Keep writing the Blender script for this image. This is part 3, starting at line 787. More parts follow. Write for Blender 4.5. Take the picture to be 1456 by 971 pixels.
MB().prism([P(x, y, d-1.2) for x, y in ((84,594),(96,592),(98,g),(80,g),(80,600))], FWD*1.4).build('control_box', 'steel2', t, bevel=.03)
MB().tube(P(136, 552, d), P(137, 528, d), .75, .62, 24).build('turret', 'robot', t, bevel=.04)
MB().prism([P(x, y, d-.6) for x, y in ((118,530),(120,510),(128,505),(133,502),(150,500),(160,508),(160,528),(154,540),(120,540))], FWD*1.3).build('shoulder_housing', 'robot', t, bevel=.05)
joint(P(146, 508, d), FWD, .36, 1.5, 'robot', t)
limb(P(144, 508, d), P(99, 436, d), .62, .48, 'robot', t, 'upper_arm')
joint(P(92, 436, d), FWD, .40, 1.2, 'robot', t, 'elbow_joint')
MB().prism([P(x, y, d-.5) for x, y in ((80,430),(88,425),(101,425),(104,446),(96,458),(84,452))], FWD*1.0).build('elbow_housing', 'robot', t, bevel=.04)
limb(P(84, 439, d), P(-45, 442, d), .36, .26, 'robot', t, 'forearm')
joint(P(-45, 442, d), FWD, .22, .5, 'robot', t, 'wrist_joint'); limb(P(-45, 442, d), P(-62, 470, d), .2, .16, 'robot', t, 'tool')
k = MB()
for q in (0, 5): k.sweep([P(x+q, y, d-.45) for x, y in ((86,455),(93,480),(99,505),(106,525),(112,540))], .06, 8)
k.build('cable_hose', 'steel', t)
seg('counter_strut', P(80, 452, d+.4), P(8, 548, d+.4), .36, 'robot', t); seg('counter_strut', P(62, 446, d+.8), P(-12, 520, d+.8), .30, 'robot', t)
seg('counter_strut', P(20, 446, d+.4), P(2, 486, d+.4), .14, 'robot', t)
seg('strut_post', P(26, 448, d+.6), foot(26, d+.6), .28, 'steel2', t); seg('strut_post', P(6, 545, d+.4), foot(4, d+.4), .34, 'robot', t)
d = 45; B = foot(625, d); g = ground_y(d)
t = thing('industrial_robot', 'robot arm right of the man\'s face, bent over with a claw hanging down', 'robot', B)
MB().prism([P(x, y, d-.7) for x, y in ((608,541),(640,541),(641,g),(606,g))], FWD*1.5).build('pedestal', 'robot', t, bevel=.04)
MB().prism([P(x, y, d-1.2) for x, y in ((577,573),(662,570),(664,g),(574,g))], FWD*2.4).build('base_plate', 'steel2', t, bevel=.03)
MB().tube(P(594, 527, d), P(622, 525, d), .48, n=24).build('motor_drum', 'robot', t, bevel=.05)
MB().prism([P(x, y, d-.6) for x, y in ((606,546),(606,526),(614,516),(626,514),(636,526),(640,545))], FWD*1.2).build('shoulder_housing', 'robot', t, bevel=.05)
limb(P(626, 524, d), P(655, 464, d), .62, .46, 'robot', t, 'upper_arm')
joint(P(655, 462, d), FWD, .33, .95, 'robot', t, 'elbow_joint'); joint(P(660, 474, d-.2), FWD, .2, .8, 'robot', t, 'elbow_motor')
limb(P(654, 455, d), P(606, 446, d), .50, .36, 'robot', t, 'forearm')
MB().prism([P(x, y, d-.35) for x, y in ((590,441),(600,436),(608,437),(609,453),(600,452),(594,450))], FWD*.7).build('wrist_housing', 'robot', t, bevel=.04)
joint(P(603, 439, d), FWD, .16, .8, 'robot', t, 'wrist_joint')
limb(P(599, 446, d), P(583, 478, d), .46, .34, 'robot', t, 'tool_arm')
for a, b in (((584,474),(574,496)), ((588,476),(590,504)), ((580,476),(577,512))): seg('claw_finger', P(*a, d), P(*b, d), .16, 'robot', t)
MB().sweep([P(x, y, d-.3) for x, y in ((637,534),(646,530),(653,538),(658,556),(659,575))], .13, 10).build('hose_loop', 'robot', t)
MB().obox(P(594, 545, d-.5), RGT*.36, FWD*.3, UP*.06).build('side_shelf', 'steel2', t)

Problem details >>
Return the whole listing exactly, with every line included.

The completed task >>
Keep writing the Blender script for this image. This is part 3, starting at line 787. More parts follow. Write for Blender 4.5. Take the picture to be 1456 by 971 pixels.
MB().prism([P(x, y, d-1.2) for x, y in ((84,594),(96,592),(98,g),(80,g),(80,600))], FWD*1.4).build('control_box', 'steel2', t, bevel=.03)
MB().tube(P(136, 552, d), P(137, 528, d), .75, .62, 24).build('turret', 'robot', t, bevel=.04)
MB().prism([P(x, y, d-.6) for x, y in ((118,530),(120,510),(128,505),(133,502),(150,500),(160,508),(160,528),(154,540),(120,540))], FWD*1.3).build('shoulder_housing', 'robot', t, bevel=.05)
joint(P(146, 508, d), FWD, .36, 1.5, 'robot', t)
limb(P(144, 508, d), P(99, 436, d), .62, .48, 'robot', t, 'upper_arm')
joint(P(92, 436, d), FWD, .40, 1.2, 'robot', t, 'elbow_joint')
MB().prism([P(x, y, d-.5) for x, y in ((80,430),(88,425),(101,425),(104,446),(96,458),(84,452))], FWD*1.0).build('elbow_housing', 'robot', t, bevel=.04)
limb(P(84, 439, d), P(-45, 442, d), .36, .26, 'robot', t, 'forearm')
joint(P(-45, 442, d), FWD, .22, .5, 'robot', t, 'wrist_joint'); limb(P(-45, 442, d), P(-62, 470, d), .2, .16, 'robot', t, 'tool')
k = MB()
for q in (0, 5): k.sweep([P(x+q, y, d-.45) for x, y in ((86,455),(93,480),(99,505),(106,525),(112,540))], .06, 8)
k.build('cable_hose', 'steel', t)
seg('counter_strut', P(80, 452, d+.4), P(8, 548, d+.4), .36, 'robot', t); seg('counter_strut', P(62, 446, d+.8), P(-12, 520, d+.8), .30, 'robot', t)
seg('counter_strut', P(20, 446, d+.4), P(2, 486, d+.4), .14, 'robot', t)
seg('strut_post', P(26, 448, d+.6), foot(26, d+.6), .28, 'steel2', t); seg('strut_post', P(6, 545, d+.4), foot(4, d+.4), .34, 'robot', t)
d = 45; B = foot(625, d); g = ground_y(d)
t = thing('industrial_robot', 'robot arm right of the man\'s face, bent over with a claw hanging down', 'robot', B)
MB().prism([P(x, y, d-.7) for x, y in ((608,541),(640,541),(641,g),(606,g))], FWD*1.5).build('pedestal', 'robot', t, bevel=.04)
MB().prism([P(x, y, d-1.2) for x, y in ((577,573),(662,570),(664,g),(574,g))], FWD*2.4).build('base_plate', 'steel2', t, bevel=.03)
MB().tube(P(594, 527, d), P(622, 525, d), .48, n=24).build('motor_drum', 'robot', t, bevel=.05)
MB().prism([P(x, y, d-.6) for x, y in ((606,546),(606,526),(614,516),(626,514),(636,526),(640,545))], FWD*1.2).build('shoulder_housing', 'robot', t, bevel=.05)
limb(P(626, 524, d), P(655, 464, d), .62, .46, 'robot', t, 'upper_arm')
joint(P(655, 462, d), FWD, .33, .95, 'robot', t, 'elbow_joint'); joint(P(660, 474, d-.2), FWD, .2, .8, 'robot', t, 'elbow_motor')
limb(P(654, 455, d), P(606, 446, d), .50, .36, 'robot', t, 'forearm')
MB().prism([P(x, y, d-.35) for x, y in ((590,441),(600,436),(608,437),(609,453),(600,452),(594,450))], FWD*.7).build('wrist_housing', 'robot', t, bevel=.04)
joint(P(603, 439, d), FWD, .16, .8, 'robot', t, 'wrist_joint')
limb(P(599, 446, d), P(583, 478, d), .46, .34, 'robot', t, 'tool_arm')
for a, b in (((584,474),(574,496)), ((588,476),(590,504)), ((580,476),(577,512))): seg('claw_finger', P(*a, d), P(*b, d), .16, 'robot', t)
MB().sweep([P(x, y, d-.3) for x, y in ((637,534),(646,530),(653,538),(658,556),(659,575))], .13, 10).build('hose_loop', 'robot', t)
MB().obox(P(594, 545, d-.5), RGT*.36, FWD*.3, UP*.06).build('side_shelf', 'steel2', t)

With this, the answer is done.